For symmetric cryptography: use algorithms with 256-bit strength, such as SHA-512, SHA3-512, SHAKE256, KMAC256, HMAC-SHA-512, Chacha20-Poly1305, AES-256 (in various modes, preferably AEAD modes), Camellia-256 (ditto). Few people will commit to any prediction of security in 30 years, although Ecrypt does. NIST also have recommendations but they don't go as far as 2051. Using robust algorithms in their maximum strength is your best bet anyway. All of these are widely implemented algorithms.
For asymmetric cryptography: nobody knows. If quantum computers work the way we think they might work, they will completely break all the asymmetric cryptography that's in use today. (In contrast, for symmetric cryptography, the effect will be merely to halve the resistance for a given key size.) And if the physics does work, then it's reasonable to think that the technology will get there in less than 30 years. There is an effort to standardize post-quantum cryptography (PQC), but it's still at an exploratory stage, where some cryptographers propose methods and their colleagues try to break them, sometimes successfully, sometimes not. In the short term, PQC is more risky than well-established asymmetric cryptography based on factoring (RSA) or discrete logarithm (ECC).

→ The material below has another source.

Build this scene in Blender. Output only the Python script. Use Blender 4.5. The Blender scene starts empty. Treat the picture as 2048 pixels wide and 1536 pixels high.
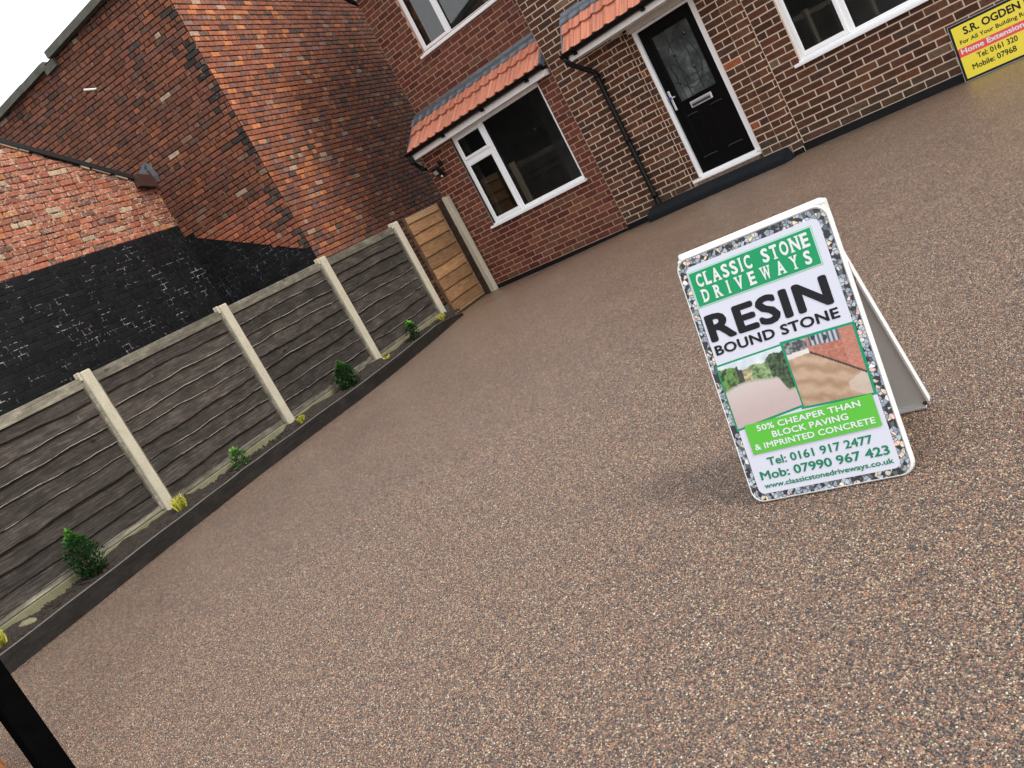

The only way to keep a device secure for years, let alone decades, is to keep updating it. Make sure your system has cryptographic agility, i.e. the ability to change which cryptographic primitives it uses. For asymmetric cryptography, you can test agility today by supporting both finite-field methods (RSA, DH) and ECC. You can also start implementing PQC methods, but keep in mind that they're likely to evolve rapidly in the next few years. Implementing PQC methods now is a good idea, at least as testing-only features, because they have an impact on system design: they are not drop-in replacements for classic primitives. For example, many PQC signature schemes are stateful: you can't just generate a key once and keep signing an arbitrary large number of messages. PQC signatures and keys also tend to be much larger than classic ones.
The ability to upgrade is important not just for the ability to change cryptographic algorithms. It must also be possible to fix software bugs and to implement resistance to new attacks. Attacks only every get better, and attack techniques that are considered exotic today may become commonplace tomorrow. For example, fault injection attacks were for a long time only a concern on very high-security devices such as smart cards and certain military applications. Then came rowhammer, which showed that fault injection can be carried out on a PC, purely in software. In 30 years, it's likely that the attack techniques will improve a lot, and no software made today will still be secure. Be updated or be pwned.
The software assurance level is pretty much irrelevant to the choice of cryptographic mechanism. It's relevant to the choice of implementation: a higher assurance level means an implementation with better design, more extensive testing, more countermeasures for side channel and fault injection attacks, etc. It's also relevant to where cryptography is used: a higher level tends to require more redundant controls (for example, you may need to have better resistance to hardware tampering, which requires additional encryption inside the device). But even at the most basic level of assurance, cryptography pretty much starts at “unbreakable assuming a perfect implementation”.